Wednesday, November 20, 2019

For One Family, Ethiopian Referendum Reverberates Through Generations
Giulia Paravicini

HAWASSA, Ethiopia (Reuters) - Government forces displayed the severed heads of Yerusalem Kawiso’s relatives in the market after the two men fought to carve out a state for Ethiopia’s Sidama people. Forty years later, the Ethiopian mother rose before dawn on Wednesday to vote for the referendum her family dreamed of.

“From today, there will be no more killing in the name of the Sidama cause,” she said, ink from the polling station staining her finger.

The story of Yerusalem’s family encapsulates the divisions - and the hopes - of Ethiopia today. The government has promised to liberalise Africa’s second most populous nation, which has been one of the continent’s fastest growing economies for a decade.

But decades of abuse have bred deep mistrust of the central government, driving citizens to seek safety within their own ethnic groups.

Then Prime Minister Abiy Ahmed rode a wave of popular protests to power last year. He is directing domestic and regional political reforms that won him the Nobel Peace Prize last month. The reforms have also allowed the Sidama to hold their long-dreamed of referendum.

But it may be too late for the government to overcome its legacy of violence.

“We lived our whole lives under oppression. I still remember my brother-in-law’s head hanging from that pole in the market,” 48-year-old Yerusalem told Reuters, hours after casting her vote.

Four decades later, she wept as she described biting her collar to stop the tears. Showing public sympathy for so-called traitors was dangerous under the Derg military regime in power at the time - even for an eight-year-old girl.

The Derg, which took power after overthrowing the Ethiopian Empire’s 700-year-old dynasty in 1974, was toppled in 1991 by a coalition of parties led by guerrilla fighters that kept a firm grip on the country. The coalition remains in power, but has loosened its hold under Abiy.

A 1995 constitution guarantees ethnic groups the right to hold referendums on creating their own regions. But the government previously suppressed such efforts.

Abiy released political prisoners, lifted bans on exiled groups, and allowed the Sidama to finally hold their referendum. But greater freedoms have also unleashed long-repressed anger against the government and intensified ethnic rivalries between groups with leaders building rival power bases.

Violence forced nearly 3 million Ethiopians to flee their homes last year, making Ethiopia home to the largest number of displaced people in the world, said the Geneva-based Internal Displacement Monitoring Centre.

NATIONAL ELECTIONS APPROACH

Abiy is racing to unify Ethiopia before next year’s national elections. But many citizens are rallying behind ethnic leaders who plan on challenging the government for power.

More than a dozen other ethnic groups are debating whether to demand their own regions. They see Sidama as a litmus test of the government’s sincerity. Granting their wishes could further fragment the country and fuel ethnic divisions. But denying their constitutional rights could spark bloodshed.

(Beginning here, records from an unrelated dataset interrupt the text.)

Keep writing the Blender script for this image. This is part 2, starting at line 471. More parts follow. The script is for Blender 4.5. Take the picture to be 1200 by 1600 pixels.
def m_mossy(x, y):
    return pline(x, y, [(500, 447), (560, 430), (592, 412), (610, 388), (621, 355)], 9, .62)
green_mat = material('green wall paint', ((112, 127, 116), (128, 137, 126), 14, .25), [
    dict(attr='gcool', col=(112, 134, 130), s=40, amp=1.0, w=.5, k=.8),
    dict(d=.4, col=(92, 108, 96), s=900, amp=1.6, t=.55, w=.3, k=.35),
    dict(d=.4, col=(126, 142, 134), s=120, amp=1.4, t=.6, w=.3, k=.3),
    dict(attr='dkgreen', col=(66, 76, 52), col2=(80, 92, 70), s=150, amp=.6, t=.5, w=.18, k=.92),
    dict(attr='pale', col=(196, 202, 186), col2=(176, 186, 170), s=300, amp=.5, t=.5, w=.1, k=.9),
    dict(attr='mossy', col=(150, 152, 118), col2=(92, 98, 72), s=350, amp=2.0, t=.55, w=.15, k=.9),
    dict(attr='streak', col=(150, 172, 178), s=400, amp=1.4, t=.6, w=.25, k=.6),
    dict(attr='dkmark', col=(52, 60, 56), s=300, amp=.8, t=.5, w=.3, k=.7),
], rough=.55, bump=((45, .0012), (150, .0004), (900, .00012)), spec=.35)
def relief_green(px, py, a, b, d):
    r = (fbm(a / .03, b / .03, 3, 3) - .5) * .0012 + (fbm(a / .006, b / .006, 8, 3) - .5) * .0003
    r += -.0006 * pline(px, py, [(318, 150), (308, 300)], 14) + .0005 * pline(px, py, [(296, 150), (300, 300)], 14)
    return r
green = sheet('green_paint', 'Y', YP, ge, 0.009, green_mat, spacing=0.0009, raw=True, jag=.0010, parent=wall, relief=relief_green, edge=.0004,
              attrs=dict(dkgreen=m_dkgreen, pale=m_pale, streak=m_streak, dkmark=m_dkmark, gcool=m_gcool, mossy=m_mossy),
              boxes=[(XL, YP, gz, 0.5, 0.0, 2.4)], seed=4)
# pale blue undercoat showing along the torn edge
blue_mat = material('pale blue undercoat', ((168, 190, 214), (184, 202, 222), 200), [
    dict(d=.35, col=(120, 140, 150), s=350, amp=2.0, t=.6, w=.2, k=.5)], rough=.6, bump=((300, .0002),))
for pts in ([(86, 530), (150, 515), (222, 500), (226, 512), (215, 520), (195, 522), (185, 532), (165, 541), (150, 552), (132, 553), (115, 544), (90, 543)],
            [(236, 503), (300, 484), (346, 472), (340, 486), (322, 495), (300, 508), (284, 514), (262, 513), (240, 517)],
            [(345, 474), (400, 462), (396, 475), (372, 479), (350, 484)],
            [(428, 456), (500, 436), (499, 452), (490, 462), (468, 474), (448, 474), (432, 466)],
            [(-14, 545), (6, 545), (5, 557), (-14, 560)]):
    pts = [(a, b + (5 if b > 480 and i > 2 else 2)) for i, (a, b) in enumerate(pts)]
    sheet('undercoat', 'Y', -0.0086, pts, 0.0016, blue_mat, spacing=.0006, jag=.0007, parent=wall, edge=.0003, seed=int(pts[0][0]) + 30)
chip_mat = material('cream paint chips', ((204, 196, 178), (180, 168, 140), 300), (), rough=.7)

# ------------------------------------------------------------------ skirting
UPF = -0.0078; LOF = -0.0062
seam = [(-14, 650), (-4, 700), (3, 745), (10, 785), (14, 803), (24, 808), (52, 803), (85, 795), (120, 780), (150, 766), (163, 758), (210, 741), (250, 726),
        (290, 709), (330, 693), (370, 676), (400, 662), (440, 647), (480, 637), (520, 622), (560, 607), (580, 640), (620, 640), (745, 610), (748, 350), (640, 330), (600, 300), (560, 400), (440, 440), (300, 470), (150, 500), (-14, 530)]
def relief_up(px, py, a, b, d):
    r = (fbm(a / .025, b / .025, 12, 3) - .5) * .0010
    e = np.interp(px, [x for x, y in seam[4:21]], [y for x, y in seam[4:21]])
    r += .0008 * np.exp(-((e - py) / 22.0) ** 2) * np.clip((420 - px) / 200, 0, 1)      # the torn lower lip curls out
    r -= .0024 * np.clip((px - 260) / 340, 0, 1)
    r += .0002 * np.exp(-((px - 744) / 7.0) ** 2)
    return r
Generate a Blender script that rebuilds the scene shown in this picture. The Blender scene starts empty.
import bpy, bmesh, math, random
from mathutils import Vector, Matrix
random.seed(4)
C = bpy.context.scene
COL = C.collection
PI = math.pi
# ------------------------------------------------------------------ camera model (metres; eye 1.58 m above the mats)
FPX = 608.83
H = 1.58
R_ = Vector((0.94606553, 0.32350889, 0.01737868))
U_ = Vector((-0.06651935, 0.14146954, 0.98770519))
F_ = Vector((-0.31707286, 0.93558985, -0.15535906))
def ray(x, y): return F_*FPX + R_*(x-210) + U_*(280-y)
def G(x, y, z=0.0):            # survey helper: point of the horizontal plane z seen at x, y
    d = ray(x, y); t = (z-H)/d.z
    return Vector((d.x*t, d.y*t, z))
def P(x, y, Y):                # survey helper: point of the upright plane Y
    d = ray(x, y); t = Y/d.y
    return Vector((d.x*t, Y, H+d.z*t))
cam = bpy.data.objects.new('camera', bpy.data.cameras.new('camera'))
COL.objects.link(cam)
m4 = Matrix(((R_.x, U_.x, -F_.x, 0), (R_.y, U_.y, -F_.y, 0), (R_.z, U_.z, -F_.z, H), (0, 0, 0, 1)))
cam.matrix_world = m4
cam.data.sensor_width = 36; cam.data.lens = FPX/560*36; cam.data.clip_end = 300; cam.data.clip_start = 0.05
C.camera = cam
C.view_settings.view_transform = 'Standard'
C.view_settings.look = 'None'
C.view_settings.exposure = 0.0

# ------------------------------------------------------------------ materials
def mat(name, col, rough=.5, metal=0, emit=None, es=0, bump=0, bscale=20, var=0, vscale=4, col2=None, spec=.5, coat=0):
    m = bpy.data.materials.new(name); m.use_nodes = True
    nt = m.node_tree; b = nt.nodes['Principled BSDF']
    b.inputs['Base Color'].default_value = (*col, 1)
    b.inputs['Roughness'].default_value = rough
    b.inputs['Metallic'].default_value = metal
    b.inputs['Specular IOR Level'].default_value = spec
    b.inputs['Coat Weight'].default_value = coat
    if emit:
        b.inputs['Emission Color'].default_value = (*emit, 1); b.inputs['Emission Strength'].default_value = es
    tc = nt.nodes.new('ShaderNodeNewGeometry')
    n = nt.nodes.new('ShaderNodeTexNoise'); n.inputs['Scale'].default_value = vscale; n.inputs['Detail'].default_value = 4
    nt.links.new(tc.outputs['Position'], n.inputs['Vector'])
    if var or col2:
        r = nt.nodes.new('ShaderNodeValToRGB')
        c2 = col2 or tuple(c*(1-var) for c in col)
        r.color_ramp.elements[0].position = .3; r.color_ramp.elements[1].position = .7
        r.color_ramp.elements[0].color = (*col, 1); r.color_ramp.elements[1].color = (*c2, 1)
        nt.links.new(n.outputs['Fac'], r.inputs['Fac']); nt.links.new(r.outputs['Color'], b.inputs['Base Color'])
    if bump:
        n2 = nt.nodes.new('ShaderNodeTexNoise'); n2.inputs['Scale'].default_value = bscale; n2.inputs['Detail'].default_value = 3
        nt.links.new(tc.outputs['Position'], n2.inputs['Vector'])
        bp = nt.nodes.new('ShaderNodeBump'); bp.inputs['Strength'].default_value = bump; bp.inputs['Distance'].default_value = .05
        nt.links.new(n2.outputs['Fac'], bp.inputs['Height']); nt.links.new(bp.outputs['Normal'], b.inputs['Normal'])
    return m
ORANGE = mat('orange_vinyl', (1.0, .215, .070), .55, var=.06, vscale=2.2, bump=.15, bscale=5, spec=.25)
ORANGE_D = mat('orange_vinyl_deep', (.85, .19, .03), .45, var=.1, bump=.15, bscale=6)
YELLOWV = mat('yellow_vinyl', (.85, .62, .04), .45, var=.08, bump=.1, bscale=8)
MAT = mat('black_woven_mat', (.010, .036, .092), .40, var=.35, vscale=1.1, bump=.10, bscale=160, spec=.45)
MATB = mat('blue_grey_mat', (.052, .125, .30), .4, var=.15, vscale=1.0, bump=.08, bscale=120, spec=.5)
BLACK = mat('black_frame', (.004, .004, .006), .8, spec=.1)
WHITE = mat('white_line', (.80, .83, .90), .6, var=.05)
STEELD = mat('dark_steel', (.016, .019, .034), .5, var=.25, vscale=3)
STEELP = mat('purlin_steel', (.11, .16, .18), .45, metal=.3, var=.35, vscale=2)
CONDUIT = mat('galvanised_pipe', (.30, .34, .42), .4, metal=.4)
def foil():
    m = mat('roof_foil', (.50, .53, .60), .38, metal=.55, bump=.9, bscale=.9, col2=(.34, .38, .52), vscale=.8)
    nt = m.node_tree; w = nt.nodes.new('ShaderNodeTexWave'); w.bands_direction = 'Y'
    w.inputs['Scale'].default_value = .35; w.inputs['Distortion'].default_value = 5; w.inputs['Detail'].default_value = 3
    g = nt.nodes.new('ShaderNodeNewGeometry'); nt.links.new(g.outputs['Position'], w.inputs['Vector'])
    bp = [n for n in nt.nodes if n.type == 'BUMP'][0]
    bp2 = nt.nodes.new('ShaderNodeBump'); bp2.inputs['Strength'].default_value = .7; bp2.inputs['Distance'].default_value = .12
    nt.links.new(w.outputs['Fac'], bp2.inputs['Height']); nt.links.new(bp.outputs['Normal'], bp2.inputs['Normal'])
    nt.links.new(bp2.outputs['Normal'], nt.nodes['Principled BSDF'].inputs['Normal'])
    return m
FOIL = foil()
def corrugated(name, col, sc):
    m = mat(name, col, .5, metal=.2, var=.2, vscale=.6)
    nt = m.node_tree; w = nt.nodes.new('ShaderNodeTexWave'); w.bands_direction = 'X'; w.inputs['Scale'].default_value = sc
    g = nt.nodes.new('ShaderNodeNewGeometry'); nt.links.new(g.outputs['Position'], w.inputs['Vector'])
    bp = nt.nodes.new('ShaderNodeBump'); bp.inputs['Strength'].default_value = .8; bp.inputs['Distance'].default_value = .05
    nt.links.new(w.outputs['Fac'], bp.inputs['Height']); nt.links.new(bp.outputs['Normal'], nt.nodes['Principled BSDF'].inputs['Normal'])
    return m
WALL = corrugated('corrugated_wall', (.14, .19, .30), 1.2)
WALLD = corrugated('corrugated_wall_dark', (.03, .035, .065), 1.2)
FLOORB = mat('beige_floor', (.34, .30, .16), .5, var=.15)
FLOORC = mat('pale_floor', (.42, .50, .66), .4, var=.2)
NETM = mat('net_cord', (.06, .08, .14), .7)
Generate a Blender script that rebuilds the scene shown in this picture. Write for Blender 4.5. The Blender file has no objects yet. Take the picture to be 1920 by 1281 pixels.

The Sidama referendum was originally due to be held in July. After the government missed a constitutionally mandated deadline, 17 people died in clashes between security forces and Sidama activists.

Dukale Lamiso, head of the activist Sidama Liberation Front, said if Wednesday’s vote were to be rigged, “of course there will be violence.”

Reuters interviewed 30 voters in the Sidama referendum. All voted for statehood, which would bring greater control over taxes, security, and official recognition of their language.

The Sidama are about 4% of Ethiopia’s 105 million people. Their new state - Ethiopia’s tenth - would be carved out of the ethnically diverse Southern Nations, Nationalities and Peoples region.

But other minorities fear a new Sidama state could make them targets, citing previous attacks. Such fears could also play out in other referendums.

Sundado, 45, a Hawassa-based real estate broker from the Wolaita ethnic group said, 50 Sidama people destroyed his home in 2018 with no warning.

“I still don’t know how I am not dead,” he said, declining to give his full name for fear of reprisals. “We fear that by the creation of this new region, a crisis will be created.”